Public campaign
The long-delayed Senate study supported previous reports and findings that the administration's main cases for war
– that Iraq had weapons of mass destruction and was spreading them to terrorists
– were inaccurate and deeply flawed.
"The president and his advisors undertook a relentless public campaign in the aftermath of the (September 11) attacks to use the war against al Qaeda as a justification for overthrowing Saddam Hussein," Rockefeller said in written commentary on the report.
"Representing to the American people that the two had an operational partnership and posed a single, indistinguishable threat was fundamentally misleading and led the nation to war on false premises."

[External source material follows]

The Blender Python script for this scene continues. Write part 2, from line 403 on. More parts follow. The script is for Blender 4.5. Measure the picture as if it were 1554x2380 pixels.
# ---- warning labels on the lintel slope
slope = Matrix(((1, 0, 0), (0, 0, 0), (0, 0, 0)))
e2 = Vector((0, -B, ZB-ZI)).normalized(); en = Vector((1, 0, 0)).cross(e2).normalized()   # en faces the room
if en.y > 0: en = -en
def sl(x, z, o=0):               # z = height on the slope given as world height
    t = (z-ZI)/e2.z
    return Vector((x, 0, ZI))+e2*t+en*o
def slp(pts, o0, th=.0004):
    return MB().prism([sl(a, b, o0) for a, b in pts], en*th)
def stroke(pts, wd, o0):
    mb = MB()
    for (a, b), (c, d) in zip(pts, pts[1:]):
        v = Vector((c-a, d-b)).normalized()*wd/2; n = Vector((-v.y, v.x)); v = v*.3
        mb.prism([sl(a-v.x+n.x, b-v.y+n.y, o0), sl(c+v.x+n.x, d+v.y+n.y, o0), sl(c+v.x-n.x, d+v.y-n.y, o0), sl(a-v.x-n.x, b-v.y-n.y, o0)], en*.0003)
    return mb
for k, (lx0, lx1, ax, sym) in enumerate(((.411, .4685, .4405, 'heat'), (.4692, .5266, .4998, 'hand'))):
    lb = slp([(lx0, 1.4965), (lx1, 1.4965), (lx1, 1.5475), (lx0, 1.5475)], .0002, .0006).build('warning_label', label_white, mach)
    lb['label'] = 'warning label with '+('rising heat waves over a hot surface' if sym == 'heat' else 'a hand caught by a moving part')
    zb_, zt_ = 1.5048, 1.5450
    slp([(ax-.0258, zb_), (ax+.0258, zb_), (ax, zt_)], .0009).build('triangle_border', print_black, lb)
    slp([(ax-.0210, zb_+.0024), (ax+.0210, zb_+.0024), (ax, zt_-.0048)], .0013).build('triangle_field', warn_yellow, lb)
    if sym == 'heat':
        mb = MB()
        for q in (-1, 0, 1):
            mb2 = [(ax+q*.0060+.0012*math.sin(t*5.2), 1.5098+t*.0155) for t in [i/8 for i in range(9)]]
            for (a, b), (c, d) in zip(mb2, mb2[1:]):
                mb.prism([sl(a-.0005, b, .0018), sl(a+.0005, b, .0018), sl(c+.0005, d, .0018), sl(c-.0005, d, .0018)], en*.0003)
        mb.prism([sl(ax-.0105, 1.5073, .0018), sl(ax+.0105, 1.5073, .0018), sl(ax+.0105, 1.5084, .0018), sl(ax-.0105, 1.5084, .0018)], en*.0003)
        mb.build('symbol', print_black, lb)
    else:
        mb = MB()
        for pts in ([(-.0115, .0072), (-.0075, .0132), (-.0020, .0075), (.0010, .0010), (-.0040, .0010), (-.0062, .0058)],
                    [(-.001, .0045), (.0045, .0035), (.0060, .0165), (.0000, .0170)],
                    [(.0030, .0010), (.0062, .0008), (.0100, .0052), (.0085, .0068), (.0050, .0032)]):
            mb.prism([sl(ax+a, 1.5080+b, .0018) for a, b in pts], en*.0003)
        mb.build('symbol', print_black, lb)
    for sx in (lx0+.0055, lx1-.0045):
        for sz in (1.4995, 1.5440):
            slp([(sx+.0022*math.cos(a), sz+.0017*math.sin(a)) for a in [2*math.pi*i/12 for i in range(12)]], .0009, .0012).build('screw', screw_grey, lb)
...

A statement to Congress by then-Defense Secretary Donald Rumsfeld that the Iraqi government hid weapons of mass destruction in facilities underground was not backed up by intelligence information, the report said. Democratic Sen. Ron Wyden of Oregon said Rumsfeld's comments should be investigated further, but he stopped short of urging a criminal probe.
The committee voted 10-5 to approve the report, with two Republican lawmakers supporting it. Sen. Christopher Bond of Missouri and three other Republican panel members denounced the study in an attached dissent.
"The committee finds itself once again consumed with political gamesmanship," the Republicans said. The effort to produce the report "has indeed resulted in a partisan exercise." They said, however, that the report demonstrated that Bush administration statements were backed by intelligence and "it was the intelligence that was faulty."
White House spokeswoman Dana Perino said, "We had the intelligence that we had, fully vetted, but it was wrong. We certainly regret that and we've taken measures to fix it."